Last, the article switches gears and claims that some (unnamed) members of the Baltimore art community feel that “Ms. Bolger has courted local artists at the expense of collecting art of national and international importance.” Then it names collector and BMA acquisitions member Connie Caplan, who says that, in the past the museum has hosted groundbreaking exhibitions like Barnett Newman, Frank Stella, and Gilbert & George, “way before they were noticed or taken seriously on the New York scene.”
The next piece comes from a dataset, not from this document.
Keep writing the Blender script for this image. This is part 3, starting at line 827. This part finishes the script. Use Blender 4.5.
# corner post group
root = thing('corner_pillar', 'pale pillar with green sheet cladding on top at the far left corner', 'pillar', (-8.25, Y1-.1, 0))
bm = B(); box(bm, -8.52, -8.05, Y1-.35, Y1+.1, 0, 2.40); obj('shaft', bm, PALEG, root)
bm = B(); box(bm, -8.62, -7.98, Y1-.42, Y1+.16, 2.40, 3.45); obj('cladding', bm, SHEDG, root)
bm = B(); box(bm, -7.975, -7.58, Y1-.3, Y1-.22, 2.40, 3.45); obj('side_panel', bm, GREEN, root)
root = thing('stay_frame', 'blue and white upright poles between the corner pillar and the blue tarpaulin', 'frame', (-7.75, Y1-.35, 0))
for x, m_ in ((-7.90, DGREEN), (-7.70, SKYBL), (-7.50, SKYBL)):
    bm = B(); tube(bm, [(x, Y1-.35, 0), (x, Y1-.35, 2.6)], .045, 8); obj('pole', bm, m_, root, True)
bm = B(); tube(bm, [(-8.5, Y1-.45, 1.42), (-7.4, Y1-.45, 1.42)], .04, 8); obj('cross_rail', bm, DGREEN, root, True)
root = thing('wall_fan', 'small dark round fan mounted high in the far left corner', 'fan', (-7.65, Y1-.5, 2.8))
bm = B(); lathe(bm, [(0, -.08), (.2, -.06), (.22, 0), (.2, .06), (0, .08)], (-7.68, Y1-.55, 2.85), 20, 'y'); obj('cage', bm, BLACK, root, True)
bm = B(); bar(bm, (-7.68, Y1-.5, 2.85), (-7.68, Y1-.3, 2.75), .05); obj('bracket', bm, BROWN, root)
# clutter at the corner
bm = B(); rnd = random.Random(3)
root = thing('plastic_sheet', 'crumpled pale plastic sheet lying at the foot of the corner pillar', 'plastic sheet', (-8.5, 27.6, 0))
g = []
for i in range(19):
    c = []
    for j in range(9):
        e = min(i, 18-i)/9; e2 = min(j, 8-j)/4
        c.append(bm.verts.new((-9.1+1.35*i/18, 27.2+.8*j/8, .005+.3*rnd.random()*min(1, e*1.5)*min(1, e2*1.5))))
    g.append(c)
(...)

Although I do not believe Caplan is saying this, the author of this article is suggesting that the BMA has sacrificed quality for accessibility. Is the implication that the museum has compromised its ability to discover ‘legitimate’ i.e. New York artists by focusing on members of its own community? New York is the center of one art world; using it as a means to calibrate artistic success in other places creates a zero-sum game of winners and losers. Let’s get one thing straight: Baltimore artists are not in competition with those in New York – if we wanted to be, we’d move there.

Why should all world class museums collect the same few anointed global artists? Why should success in New York mean that artists are worth collecting or showing in Baltimore? Why shouldn’t museums discover unique, regional talent and invest in the careers of those who live and work in the surrounding community? As part of recent changes at the BMA, the permanent collection has added a significant number of women artists and artists of color, as well as artists based geographically in the region, which points towards a groundbreaking, forward-looking way of operating. It would have been good journalism for the New York Times to focus on the ways the BMA is leading the way for other museums, but that somehow does not compute in a New York state of mind.

Attention from the New York Times is fine, and putting the accomplishments of the BMA in front of a global audience is gratifying, but the implication that accessibility and quality are somehow mutually exclusive is an elitist way of evaluating the rest of the world through New York-colored glasses. In addition, explaining accessibility as if it’s a way to sell something to the masses, rather than a way to experience and enjoy the richness of this place, well, to me, this is the difference between Baltimore and New York.

* Author Cara Ober is Founding Editor at BmoreArt.